Phillips Highlights The Minimalist Mind
New exhibits of the works of Robert Ryman and Richard Pousette-Dart at the Phillips Collection demonstrate how two American painters idiosyncratically interpret the minimalist impulse of modern art and achieve profundity through simple devices.
“They’re really two different aspects of painting in the 20th century,” said Dorothy Kosinski, the museum’s director. “I love that symmetry, the linking together.”
Ryman’s “Variations and Improvisations,” which the artist himself helped organize, is focused and unpretentious, much like the paintings exhibited. His small, playful, square works strip art to its fundamental qualities, shunning representational forms to focus on experimentation with new materials and methods.
The lack of recognizable depictions or titles to guide the experience forces viewers to focus on the sheer physicality of each work. The paint textures protrude from the gallery walls but could just as easily be mistaken for the wall’s own paint job.
“It’s about gesture. It’s about materiality,” said Vesela Sretenovic, the gallery’s curator of modern and contemporary art. “There is a lot of exploration, a lot of improvisation, a lot of chance-taking.”
Sretenovic suggested that Ryman may have carried these traits over from his early career as a jazz saxophonist, the aspiration that originally brought him to New York, where he discovered visual art and put down the saxophone for good.
Instead of adorning white canvases with colorful paint, Ryman paints white smears that crest atop a base of color set on canvases of wood, paper, metal, plastic and other unconventional materials.
For instance, “Untitled (Test K),” which Ryman started in 1963 and finished earlier this year, presents on a spare piece of burlap puddles of color in a vertical palette beside a square of intertwined thick white brushstrokes. Bits of color peek from behind the white, evoking teasing images of what could be hidden behind.
Ryman fastened the painting to the wall with staples, one of his favored methods of hanging since he stopped using frames in the 1960s. He sometimes also uses bolts.
A solitary untitled painting hangs on a wall in the middle of the exhibit; it’s Ryman’s favorite work, Sretenovic said. But what sets it apart from the others is hard to tell, which makes one wonder whether Ryman is simply playing a joke on his audience.
Like Ryman’s work, Pousette-Dart’s art also deals with minimalism by stripping most color from the equation. But while Ryman’s works are playful, Pousette-Dart’s are intense and haunting, like carvings on the walls of an insane asylum.

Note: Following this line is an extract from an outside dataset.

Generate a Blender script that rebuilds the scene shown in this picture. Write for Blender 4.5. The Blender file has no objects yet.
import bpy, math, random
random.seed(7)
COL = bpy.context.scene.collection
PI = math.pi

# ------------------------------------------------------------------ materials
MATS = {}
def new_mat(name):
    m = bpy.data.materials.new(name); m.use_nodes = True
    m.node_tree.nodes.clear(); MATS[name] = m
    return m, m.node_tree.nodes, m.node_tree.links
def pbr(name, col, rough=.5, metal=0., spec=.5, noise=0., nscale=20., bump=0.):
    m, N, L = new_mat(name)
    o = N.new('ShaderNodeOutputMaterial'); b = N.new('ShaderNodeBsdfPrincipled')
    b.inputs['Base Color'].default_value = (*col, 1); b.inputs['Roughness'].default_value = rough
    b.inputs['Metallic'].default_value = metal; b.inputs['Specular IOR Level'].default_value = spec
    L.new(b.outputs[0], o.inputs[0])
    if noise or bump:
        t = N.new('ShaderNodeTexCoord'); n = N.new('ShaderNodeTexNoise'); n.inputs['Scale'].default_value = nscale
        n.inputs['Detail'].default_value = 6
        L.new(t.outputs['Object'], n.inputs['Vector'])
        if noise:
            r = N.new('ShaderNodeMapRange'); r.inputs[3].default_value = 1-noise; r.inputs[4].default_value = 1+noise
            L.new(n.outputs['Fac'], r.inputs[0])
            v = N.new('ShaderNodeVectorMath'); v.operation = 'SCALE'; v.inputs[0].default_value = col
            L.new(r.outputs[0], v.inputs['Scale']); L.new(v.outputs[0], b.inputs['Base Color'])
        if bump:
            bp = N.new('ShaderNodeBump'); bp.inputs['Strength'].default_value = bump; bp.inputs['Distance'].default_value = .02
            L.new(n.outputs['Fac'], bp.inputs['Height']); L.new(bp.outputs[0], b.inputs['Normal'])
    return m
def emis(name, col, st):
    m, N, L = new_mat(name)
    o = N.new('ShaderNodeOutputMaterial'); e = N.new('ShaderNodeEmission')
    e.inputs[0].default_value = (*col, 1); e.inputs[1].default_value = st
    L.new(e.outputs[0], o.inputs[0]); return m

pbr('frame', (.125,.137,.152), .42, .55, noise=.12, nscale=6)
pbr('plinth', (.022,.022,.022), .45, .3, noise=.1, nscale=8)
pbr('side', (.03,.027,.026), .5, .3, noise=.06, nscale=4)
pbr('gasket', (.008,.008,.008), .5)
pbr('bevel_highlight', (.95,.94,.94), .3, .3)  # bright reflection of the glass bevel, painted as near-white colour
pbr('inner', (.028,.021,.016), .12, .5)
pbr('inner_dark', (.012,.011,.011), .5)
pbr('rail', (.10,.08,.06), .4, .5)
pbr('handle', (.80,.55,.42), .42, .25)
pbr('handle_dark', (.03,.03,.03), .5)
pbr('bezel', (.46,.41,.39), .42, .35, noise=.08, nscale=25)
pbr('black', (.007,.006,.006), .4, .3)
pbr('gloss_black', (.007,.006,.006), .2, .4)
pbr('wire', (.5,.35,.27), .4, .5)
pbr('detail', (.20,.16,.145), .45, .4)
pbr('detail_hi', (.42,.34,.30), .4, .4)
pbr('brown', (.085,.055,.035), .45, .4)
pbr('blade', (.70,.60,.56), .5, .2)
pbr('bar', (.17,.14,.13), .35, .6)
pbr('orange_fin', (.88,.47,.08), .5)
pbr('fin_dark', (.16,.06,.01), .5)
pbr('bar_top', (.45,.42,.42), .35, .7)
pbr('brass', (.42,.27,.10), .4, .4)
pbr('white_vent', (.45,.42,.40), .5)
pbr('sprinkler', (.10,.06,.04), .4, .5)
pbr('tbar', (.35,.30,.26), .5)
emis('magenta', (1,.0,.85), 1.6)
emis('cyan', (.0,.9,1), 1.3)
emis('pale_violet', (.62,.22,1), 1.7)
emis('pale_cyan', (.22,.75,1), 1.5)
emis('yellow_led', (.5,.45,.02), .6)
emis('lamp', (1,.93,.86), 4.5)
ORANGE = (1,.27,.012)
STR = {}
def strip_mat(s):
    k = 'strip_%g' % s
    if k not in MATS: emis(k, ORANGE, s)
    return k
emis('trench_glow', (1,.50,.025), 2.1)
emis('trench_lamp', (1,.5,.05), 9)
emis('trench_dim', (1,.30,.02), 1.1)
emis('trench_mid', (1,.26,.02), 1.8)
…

“His work deals so much with the same subject matter, but it’s also very different,” said Eliza Rathbone, chief curator at the Phillips. “It’s not gestural. It’s very worked on working and reworking the surface until it comes into its own.”
Though Pousette-Dart is best known for his vivid impasto abstract expressionism, this exhibit explores a different side of his art. “Predominantly White Paintings” displays exactly that: works of simple graphite and oil on canvas.
The artist scratched frantic lines of graphite into expansive canvases, producing bulbous teardrop shapes and long rectangles within the white space. Those spaces in sum establish each painting’s theme.
The works are far more representational than Ryman’s. Titles like “White Flower,” “The Serpent” and “Quiet Lovers” lead viewers to realize figures in the works that might otherwise not have been recognizable.
Still, as unsettling as they are, they are equally spellbinding.
“They’re so engaging because there’s so much to look at,” Rathbone said. “Pousette-Dart alluded to each work as being a place in which much dancing occurred.”
And where Ryman chose his methods, Pousette-Dart’s were born of necessity — he created the works between 1949 and 1954 when he was short on money for materials.
The two exhibits run through Sept. 12.